Dans ce deuxième roman de Victoria Hislop, écrit après L’île des oubliés, grand succès littéraire, on perçoit son attachement voire son amour pour la Grèce. Un pays qu’elle décrit magnifiquement à travers ses paysages, ses hommes et ses femmes, ses ressources, sa culture, ses traditions, son histoire. Observatrice du présent, enquêtrice du passé, conteuse hors pair, elle tisse des récits imaginaires à partir de faits et d’événements ayant réellement eu lieu et d’endroits ayant existé.
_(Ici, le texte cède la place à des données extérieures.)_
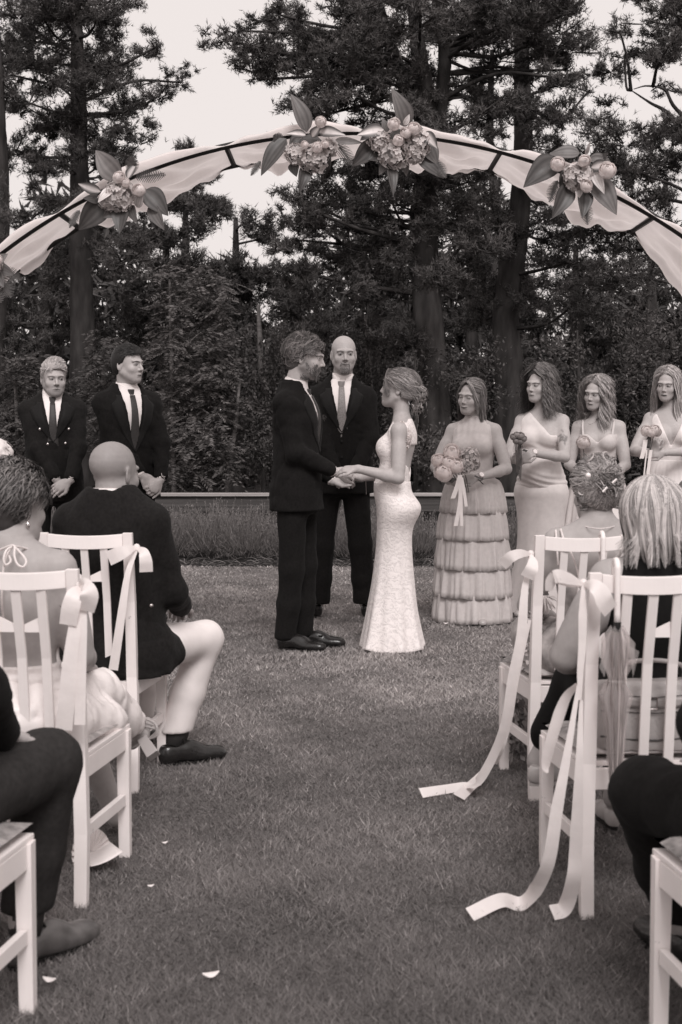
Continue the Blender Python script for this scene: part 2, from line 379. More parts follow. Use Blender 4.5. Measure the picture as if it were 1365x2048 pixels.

Le fil générationnel la passionne : elle enchevêtre l’histoire familiale, relie les personnes entre elles, délie les secrets et les non-dits, assemble, déchire, monte, raccorde… dans un souci de transmission, d’héritage. Ses sagas sont profondément humaines. Victoria Hislop s’intéresse à l’individu dans sa complexité. Ses personnages sont loin d’être fades, à l’inverse ils ont une présence, un charisme, une densité imparable. Qu’ils soient bons ou mauvais, l’auteure parvient à leur donner une consistance indéniable les inscrivant parfaitement dans l’époque narrée.
D’ailleurs dans ce roman-ci, elle crée un personnage singulier. En effet, elle esquisse tellement bien le portrait de Thessalonique – ville importante de Grèce – que la cité semble « vivre » sous nos yeux. On entend presque battre son coeur. Il faut dire que cette ville est incroyable : multiethnique, elle a en son sein, au début du vingtième siècle, une population juive, grecque, turque, bulgare et occidentale dans laquelle vivent en harmonie trois religions (juive, musulmane et chrétienne). Moderne, tolérante, joyeuse, radieuse, commerçante (elle abrite un des plus grands ports du pays), Thessalonique est une ville où il fait bon vivre. Puis arrive en 1917 un incendie monstrueux qui va ravager une bonne partie de la ville, tuant et laissant sans abri des milliers d’habitants. En détruisant les maisons et autres établissements, en modifiant les plans d’urbanisme, le feu réussit à atteindre l’âme de la ville et celui des gens qui l’habite. La reconstruction sera longue et parsemée d’embûches. S’en suivra les affres de la seconde guerre mondiale, l’occupation allemande, la déportation juive… la ville chancelle, les hommes et les femmes qui la peuple aussi… l’intolérance règne et la dictature s’impose.
L’auteure nous raconte l’évolution historique, politique, culturelle de Thessalonique à travers deux personnages emblématiques ; Katerina et Dimitris, d’origines sociales différentes – l’une est réfugiée, elle a été contrainte à quitter Smyrne (guerre gréco-turque) arrachée à sa mère et l’autre est l’héritier d’un grand marchand de textile –. Ils habiteront tous deux dans la rue Irini la bien nommée – Irini signifie « paix » –. Ils joueront ensemble durant leur enfance, se perdront de vue pour se retrouver plus tard… elle deviendra une excellente couturière, il se rebellera contre son père, se battra pour la nation. Ils s’aimeront par delà les distances, par delà le tumulte, par delà le temps qui s’écoule inexorablement. Autour d’eux, de nombreux personnages gravitent, chacun avec son histoire, ses joies et ses peines. Le lecteur ne peut qu’être happé par cette saga passionnante.